Article 127 (1) of the constitution states that ‘The Chancellor and the Chief Justice shall each be appointed by the President, acting after obtaining the agreement of the Leader of the Opposition’, and Article 127(2) states that if for any reason the chancellor and/or the chief justice are unable to perform their functions, ‘those functions shall be performed by such other of the judges as shall be appointed by the President after meaningful consultation with the Leader of the Opposition.’ In opposition, the president operated rationally in this context and so am I to understand that after a mere three years in office, he has become so deluded by power as to have lost the capacity to understand what ‘agreement’ means or that the weight of legal opinion appears to be on the side of those who argue that he cannot appoint his nominee for the chancellorship to act in that position?! Moreover, is the president ignoring his many important advisors is or have they all been so seduced by power not to have informed him that any attempt to directly appoint his rejected nominees will be improper?
I think not, and suggest again what I did when the president adopted the unquestionably faulty position that the law allows only judge-like persons to become the chairperson of the Guyana Elections Commission. Rather than suspect theorizing about delusionary mindsets, we would do better to firstly look for our answers in the direction of real politics. The reality is that the Elections Commission and the courts are likely to play pivotal roles in the next election process as both should have done in the last one, and that the regime is looking for maximum leverage in both institutions. Having persons acting in these offices or who have reached the end of their professional life is one way of manufacturing that leverage.
However, it is with Mr. Nandlall’s extremely dubious political theorizing that I am most concerned. To say that Burnham could not have functioned within the Westminster system is obviously false. Forbes Burnham operated for some sixteen years – most of his political life – under the Westminster system. It was under it that he got rid of his coalition partner the United Force and began to systematically rig elections; began an extensive nationalization programme; made Guyana into a cooperative socialist republic and a presidency in 1980. In other words, Burnham became and stayed an autocrat under the Westminster system, which aided his endeavours by offering both the legislature and the executive to ruling groups, leaving the judiciary at their mercy. True, the PPP/C did make some useful changes to the constitution, but they were not fundamental enough for our political context. Its stable ethnic base did for the PPP/C what manipulated elections did for Burnham: kept it long in office and our Westminster-type political arrangements gave it control over the parliament, again leaving the judiciary at the government’s mercy. The PPP/C also ran an autocratic regime and by the time it left office, 60% of its own constituency and 80% of Africans believed it did not care for them (SN: Future Notes, April 30, 2014).
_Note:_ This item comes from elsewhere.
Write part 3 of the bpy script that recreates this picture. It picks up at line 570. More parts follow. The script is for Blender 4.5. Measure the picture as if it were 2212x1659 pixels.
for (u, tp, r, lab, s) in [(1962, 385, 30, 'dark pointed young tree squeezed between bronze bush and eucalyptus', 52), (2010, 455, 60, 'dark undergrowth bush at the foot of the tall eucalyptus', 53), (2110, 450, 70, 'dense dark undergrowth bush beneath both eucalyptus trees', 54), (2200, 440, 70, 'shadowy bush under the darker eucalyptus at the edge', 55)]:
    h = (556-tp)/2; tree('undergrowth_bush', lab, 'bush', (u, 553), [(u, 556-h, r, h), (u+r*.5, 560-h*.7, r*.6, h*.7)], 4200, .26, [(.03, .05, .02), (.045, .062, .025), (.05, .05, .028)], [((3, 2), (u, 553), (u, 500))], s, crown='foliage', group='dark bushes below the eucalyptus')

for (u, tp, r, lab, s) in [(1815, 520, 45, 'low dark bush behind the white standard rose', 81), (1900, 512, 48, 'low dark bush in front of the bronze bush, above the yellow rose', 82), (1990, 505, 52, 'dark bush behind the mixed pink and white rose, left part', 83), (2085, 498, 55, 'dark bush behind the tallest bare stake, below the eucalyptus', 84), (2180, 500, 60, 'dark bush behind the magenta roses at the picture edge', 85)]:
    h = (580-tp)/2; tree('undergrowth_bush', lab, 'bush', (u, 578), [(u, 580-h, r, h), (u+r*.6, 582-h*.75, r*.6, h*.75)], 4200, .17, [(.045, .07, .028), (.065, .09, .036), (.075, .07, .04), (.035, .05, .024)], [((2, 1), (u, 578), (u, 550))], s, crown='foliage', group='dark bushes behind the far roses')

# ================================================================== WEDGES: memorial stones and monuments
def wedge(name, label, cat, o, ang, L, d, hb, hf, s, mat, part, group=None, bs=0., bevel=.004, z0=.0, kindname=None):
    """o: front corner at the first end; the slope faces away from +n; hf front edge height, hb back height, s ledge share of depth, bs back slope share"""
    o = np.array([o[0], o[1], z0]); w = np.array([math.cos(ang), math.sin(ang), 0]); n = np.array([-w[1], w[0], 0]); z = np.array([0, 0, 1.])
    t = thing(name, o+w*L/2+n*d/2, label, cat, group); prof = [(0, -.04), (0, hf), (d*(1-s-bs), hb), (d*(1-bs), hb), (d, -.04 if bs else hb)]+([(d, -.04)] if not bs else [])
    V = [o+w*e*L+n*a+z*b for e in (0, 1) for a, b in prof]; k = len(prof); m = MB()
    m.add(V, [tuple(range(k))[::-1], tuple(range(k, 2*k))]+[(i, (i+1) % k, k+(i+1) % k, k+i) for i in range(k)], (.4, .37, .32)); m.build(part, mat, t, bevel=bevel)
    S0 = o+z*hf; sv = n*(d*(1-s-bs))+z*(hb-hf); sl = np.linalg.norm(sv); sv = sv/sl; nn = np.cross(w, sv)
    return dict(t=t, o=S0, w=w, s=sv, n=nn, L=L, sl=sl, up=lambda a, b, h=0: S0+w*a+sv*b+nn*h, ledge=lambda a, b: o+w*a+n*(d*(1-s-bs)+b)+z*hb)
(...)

Furthermore, absurd as it is, Mr. Nandlall appeared to have been suggesting that gridlock does not now exist in the appointment process as ‘the framers of the Constitution addressed their minds to the eventuality of a non-agreement between the president and the Leader of the Opposition on this matter’ and to avoid gridlock added Article 127 (2) above. If, having recognised the possibility of gridlock, this article was all that the drafters could have devised, it would have been better that they not have tried. As Justice Byron, the president of Caribbean Court of Justice, reasoned, ‘any appointment made pursuant to Article 127(2), is envisioned as a short-term appointment.’ I believe that it is closer to the truth to recognise that the matter was overlooked and that for ten years the PPP/C government, recognising the advantageous position they were in vis-à-vis judiciary, did not make sufficient effort to use the constitutional reform process to solve the problem.
Perhaps the former AG claimed that gridlock does not exist because he wants us to believe that the process ends with the rejection of the Leader of the Opposition and short term acting appointments that must obviously lead to a political crisis and concessions being made to the opposition to win permanent appointments. The government has now stated that it will not act unconstitutionally in this matter and although unwise to do so, I believe that it is possible for the president to legally appoint his rejected nominees in acting positions. He simply needs to get the Judicial Service Commission (JSC) to appoint one of the nominees as a judge and then appoint him to act. Even if the JSC has not yet been re-constituted, this can be quickly accomplished, and outside of pure theory, it can be legally done in a fashion that will give the president and his party the capacity to achieve the appointment of new judges, and hence, after so appropriate resignations, his rejected nominee to the position of acting chancellor. One must only hope that self-respecting judges will not allow themselves to be manipulated in this fashion for though lawful it is doubtful that such a maneuver will be in keeping with the rule of law. Aware of the existence of this option the president and Leader of the Opposition should, in a timely manner, get the permanent appointments made.
The government in office has the prime responsibility for seeing that the rights of the people are protected. The president of the Caribbean Court of Justice pointed out that ‘good governance and the welfare of the citizens’ require that the top judicial offices of chancellor and chief justice are properly filled and after 12 years (about 10 of which were under the PPP/C), the ‘situation has moved well beyond what ought to be acceptable in a modern democracy where respect for the rule of law is maintained’ (SN: 15/11/17). As suggested above, we know that ‘Acting appointments for protracted periods are generally inimical to fearless, independent performance.’ Judges in Jamaica are up in arms because the government has appointed an acting chief justice on probation. Yet in Guyana, the former AG felt comfortable in arguing that ‘Justice Carl Singh was first appointed to act as Chancellor in 2005 and no one can argue that the judiciary was in crisis during this protracted period!’ Thus, although many persons and institutions may have been robbed of justice, the judiciary was not in crisis because all was more or less quiet!
We come to these issues with all our aspirations and prejudices, and if we are to build sufficient consensus to apply the correct measures to a polity that is extremely ill and in need of immediate, radical remediation, as we stand against recognizable wrongs, we should try to avoid doing so with extremely partial interpretations that can only cause greater harm.